Did any of your ancestors or relatives consult Brother Brigham for advice? If you have relatives who lived during the early period of the Church, prior to Brigham’s death in August 1877, they may have corresponded with the famous prophet and Church President.
Some of the letters sent to Brigham Young were simple requests for his autograph or for information or literature about Latter-day Saint beliefs. Some correspondents proposed business ventures, while others harshly criticized Mormonism in general and polygamy in particular. Other letters involved deeply personal requests for spiritual and temporal help from beleaguered and pleading Saints. Resting between those ends of the spectrum are thousands of other missives that represent a wide sampling of problems of the human condition.
What’s Available Online
The Church History Department has digitized and posted in its online catalog images of most of the nearly 14,000 letters sent to Brigham Young. Each is cataloged with the correspondent’s name and the location and date of correspondence, and nearly all include a short summary of the letter’s content. Letters dealing with sacred or confidential information are not available for research.2
Also digitized were numerous letterpress copybooks containing Brigham’s draft or actual responses to the steady stream of incoming letters.
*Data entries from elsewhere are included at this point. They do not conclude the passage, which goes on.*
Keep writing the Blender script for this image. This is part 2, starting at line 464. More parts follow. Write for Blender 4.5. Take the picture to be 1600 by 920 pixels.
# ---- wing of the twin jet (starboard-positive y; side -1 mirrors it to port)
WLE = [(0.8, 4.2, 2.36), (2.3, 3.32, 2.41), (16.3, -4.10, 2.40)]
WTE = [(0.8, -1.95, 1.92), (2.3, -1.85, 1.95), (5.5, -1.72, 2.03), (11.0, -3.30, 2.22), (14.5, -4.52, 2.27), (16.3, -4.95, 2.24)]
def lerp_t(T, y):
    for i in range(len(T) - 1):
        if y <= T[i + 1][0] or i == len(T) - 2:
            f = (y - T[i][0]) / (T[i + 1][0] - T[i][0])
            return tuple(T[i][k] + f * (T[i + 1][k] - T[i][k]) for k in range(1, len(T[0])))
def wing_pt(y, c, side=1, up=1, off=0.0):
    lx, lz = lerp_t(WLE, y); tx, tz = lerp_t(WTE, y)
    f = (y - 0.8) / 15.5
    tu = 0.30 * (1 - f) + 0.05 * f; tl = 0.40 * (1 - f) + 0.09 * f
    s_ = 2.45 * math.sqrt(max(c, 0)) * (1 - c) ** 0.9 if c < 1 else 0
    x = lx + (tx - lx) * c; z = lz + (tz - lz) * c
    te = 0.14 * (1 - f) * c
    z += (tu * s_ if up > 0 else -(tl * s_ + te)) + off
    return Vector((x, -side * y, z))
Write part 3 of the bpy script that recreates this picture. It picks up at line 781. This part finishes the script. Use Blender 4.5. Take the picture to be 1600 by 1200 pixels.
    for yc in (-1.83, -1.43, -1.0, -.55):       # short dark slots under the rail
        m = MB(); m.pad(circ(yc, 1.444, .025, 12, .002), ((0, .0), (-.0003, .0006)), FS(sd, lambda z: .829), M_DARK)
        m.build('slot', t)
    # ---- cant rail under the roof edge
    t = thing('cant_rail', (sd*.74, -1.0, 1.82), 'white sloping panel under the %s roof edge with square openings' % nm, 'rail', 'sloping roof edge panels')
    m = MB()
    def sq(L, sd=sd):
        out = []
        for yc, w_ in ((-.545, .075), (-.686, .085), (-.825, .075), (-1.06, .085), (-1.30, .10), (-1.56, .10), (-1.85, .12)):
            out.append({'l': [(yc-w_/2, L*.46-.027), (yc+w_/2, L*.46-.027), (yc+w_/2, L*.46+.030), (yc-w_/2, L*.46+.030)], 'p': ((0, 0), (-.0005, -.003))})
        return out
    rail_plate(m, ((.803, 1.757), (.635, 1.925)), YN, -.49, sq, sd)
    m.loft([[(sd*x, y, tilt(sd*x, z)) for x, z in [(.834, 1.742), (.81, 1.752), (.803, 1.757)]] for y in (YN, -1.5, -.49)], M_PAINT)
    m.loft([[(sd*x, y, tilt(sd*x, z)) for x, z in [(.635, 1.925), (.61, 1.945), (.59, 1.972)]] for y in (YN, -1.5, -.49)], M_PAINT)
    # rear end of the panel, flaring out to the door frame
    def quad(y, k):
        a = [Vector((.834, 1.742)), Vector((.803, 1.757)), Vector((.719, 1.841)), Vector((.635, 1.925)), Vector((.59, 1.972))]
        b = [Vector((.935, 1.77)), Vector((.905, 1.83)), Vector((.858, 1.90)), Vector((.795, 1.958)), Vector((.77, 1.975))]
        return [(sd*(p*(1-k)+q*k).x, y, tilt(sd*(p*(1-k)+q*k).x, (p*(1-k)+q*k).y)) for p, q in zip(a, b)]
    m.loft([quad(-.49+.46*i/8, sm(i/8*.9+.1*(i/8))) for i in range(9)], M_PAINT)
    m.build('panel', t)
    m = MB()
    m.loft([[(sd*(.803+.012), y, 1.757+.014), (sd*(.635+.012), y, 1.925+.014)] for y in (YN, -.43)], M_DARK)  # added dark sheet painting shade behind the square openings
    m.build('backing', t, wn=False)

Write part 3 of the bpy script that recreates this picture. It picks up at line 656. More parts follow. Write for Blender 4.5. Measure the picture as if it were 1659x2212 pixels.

A letterpress copybook was a bound volume of onionskin-like paper, usually containing hundreds of pages. When a letter was written, the office clerk placed it underneath one of the copybook’s pages and applied a liquid to the overleaf onionskin page to create a copy on the overleaf. According to a definition of the letterpress copying process found on the Society of American Archivists website, “a letter freshly written in special copying ink was placed on a dampened page while the rest of the pages were protected by oilcloths. The book was then closed and the mechanical press screwed down tightly. The pressure and moisture caused an impression of the letter to be retained on the underside of the tissue sheet. This impression could then be read through the top of the thin paper.3
Because of the time and cost involved in this rather tedious process, not every letter sent from Brigham Young’s office warranted a letterpress copy. And of those letters that did undergo the copying process, many are difficult or nearly impossible to read due to a clerk applying either too little or too much liquid. Those that are available for online perusal are simply digitized in batches of images in the order they appeared in the copybooks; they have not been indexed by the name of the correspondent, location, or subject matter.
[1] For readers too young to appreciate the role of “Dear Abby” in American society, a nationally syndicated newspaper columnist and radio personality using the pen name Abigail “Abby” Van Buren became a cultural icon through adeptly dispensing personal and social advice from the 1950s through the 1980s and beyond. Her widespread popularity earned her a star on the Hollywood Walk of Fame.
[2] View our policy for accessing sacred or confidential information here.
[3] “Letterpress copybook,” Society of American Archivists, accessed Nov. 4, 2017, www2.archivists.org/glossary/terms/l/letterpress-copybook.